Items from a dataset
──────

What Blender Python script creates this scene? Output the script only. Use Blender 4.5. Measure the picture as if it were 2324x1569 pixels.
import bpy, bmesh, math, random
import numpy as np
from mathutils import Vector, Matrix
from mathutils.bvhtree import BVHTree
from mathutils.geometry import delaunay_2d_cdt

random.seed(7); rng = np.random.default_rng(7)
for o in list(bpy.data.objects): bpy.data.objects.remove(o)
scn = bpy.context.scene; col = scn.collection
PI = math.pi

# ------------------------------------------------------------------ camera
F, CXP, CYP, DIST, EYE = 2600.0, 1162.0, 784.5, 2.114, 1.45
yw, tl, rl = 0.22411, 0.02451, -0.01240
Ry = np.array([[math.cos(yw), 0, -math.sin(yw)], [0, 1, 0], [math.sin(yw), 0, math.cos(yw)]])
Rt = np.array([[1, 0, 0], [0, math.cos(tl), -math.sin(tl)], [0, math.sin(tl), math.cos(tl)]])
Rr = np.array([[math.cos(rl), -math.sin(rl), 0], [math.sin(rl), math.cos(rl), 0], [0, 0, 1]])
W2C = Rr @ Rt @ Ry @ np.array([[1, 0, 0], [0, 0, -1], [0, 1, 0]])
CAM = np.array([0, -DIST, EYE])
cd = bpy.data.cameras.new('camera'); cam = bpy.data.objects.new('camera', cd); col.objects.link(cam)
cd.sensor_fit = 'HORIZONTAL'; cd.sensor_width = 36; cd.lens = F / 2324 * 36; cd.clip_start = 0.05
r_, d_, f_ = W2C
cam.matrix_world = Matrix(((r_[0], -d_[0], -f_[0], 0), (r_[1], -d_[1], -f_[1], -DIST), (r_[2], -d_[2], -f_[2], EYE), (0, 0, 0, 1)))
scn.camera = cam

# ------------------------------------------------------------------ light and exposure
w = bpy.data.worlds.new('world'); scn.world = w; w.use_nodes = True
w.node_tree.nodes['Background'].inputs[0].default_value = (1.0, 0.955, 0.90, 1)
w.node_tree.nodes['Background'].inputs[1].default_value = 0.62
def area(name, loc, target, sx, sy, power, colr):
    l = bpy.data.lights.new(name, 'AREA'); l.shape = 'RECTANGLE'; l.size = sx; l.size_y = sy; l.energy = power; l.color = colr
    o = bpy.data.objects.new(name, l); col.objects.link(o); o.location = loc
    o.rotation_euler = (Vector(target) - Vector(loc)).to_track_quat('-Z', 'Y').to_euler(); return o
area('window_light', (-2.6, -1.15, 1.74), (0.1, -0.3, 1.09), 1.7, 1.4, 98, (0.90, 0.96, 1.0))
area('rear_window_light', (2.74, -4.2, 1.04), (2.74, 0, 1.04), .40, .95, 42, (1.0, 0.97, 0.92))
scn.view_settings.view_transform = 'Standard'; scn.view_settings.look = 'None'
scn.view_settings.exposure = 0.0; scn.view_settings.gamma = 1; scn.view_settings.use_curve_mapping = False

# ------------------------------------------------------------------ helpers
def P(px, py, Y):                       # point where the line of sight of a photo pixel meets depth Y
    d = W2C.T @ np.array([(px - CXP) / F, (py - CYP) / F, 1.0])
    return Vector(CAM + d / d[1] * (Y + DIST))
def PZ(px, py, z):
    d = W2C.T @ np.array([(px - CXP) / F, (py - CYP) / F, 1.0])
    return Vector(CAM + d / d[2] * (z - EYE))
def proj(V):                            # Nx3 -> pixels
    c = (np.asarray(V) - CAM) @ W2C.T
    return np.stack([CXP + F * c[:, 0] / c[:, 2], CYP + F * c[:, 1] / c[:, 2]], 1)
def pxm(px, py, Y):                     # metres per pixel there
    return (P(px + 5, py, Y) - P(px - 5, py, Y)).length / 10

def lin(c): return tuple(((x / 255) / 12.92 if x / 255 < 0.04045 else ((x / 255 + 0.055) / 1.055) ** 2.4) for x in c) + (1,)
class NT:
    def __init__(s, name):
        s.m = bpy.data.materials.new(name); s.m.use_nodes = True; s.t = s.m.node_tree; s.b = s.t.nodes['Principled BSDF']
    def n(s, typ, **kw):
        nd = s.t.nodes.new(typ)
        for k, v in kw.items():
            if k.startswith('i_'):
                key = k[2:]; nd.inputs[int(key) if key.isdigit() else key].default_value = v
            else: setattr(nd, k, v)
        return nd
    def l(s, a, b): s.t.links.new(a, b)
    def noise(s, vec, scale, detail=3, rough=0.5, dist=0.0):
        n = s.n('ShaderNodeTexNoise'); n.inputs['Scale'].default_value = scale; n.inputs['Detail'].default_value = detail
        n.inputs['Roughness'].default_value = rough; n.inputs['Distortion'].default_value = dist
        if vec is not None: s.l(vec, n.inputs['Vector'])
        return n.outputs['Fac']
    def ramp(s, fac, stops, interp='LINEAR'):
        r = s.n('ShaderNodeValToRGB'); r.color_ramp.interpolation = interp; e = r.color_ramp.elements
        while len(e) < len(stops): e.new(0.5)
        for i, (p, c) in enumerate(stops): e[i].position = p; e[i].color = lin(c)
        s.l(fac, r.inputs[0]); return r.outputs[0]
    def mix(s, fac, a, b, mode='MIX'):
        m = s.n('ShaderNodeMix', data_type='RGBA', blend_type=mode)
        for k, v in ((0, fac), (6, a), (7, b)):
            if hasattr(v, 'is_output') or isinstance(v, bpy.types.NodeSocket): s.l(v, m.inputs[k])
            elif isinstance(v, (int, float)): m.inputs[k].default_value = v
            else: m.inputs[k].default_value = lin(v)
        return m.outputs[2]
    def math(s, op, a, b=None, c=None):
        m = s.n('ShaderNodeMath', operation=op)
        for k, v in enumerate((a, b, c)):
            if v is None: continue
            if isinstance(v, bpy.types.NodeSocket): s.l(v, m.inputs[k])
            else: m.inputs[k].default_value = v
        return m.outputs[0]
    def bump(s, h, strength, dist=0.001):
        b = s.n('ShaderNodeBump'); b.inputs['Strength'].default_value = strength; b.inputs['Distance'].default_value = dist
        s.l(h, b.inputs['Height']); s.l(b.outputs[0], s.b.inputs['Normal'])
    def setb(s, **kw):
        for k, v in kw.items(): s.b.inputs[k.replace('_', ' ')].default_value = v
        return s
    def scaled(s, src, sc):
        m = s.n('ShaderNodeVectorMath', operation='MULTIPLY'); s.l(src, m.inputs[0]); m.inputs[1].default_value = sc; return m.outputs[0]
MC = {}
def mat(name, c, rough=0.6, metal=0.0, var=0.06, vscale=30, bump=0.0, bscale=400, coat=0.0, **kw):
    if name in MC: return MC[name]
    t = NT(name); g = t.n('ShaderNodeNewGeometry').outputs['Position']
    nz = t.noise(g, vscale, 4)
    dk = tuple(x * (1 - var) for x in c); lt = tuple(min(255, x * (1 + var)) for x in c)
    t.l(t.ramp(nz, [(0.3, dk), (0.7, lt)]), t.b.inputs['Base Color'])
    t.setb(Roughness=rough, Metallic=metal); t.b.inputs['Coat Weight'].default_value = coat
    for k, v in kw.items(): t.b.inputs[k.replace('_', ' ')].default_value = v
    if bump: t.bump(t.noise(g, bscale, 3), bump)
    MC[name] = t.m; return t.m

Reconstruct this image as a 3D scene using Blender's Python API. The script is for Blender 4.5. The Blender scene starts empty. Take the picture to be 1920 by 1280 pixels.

──────

[WHAT TO DO]
What is needed is an exact copy of the lines from the start of the listing through the line where "scn.camera = cam" sits, please, both end lines included and nothing more.

[EXERCISE SOLUTION]
What Blender Python script creates this scene? Output the script only. Use Blender 4.5. Measure the picture as if it were 2324x1569 pixels.
import bpy, bmesh, math, random
import numpy as np
from mathutils import Vector, Matrix
from mathutils.bvhtree import BVHTree
from mathutils.geometry import delaunay_2d_cdt

random.seed(7); rng = np.random.default_rng(7)
for o in list(bpy.data.objects): bpy.data.objects.remove(o)
scn = bpy.context.scene; col = scn.collection
PI = math.pi

# ------------------------------------------------------------------ camera
F, CXP, CYP, DIST, EYE = 2600.0, 1162.0, 784.5, 2.114, 1.45
yw, tl, rl = 0.22411, 0.02451, -0.01240
Ry = np.array([[math.cos(yw), 0, -math.sin(yw)], [0, 1, 0], [math.sin(yw), 0, math.cos(yw)]])
Rt = np.array([[1, 0, 0], [0, math.cos(tl), -math.sin(tl)], [0, math.sin(tl), math.cos(tl)]])
Rr = np.array([[math.cos(rl), -math.sin(rl), 0], [math.sin(rl), math.cos(rl), 0], [0, 0, 1]])
W2C = Rr @ Rt @ Ry @ np.array([[1, 0, 0], [0, 0, -1], [0, 1, 0]])
CAM = np.array([0, -DIST, EYE])
cd = bpy.data.cameras.new('camera'); cam = bpy.data.objects.new('camera', cd); col.objects.link(cam)
cd.sensor_fit = 'HORIZONTAL'; cd.sensor_width = 36; cd.lens = F / 2324 * 36; cd.clip_start = 0.05
r_, d_, f_ = W2C
cam.matrix_world = Matrix(((r_[0], -d_[0], -f_[0], 0), (r_[1], -d_[1], -f_[1], -DIST), (r_[2], -d_[2], -f_[2], EYE), (0, 0, 0, 1)))
scn.camera = cam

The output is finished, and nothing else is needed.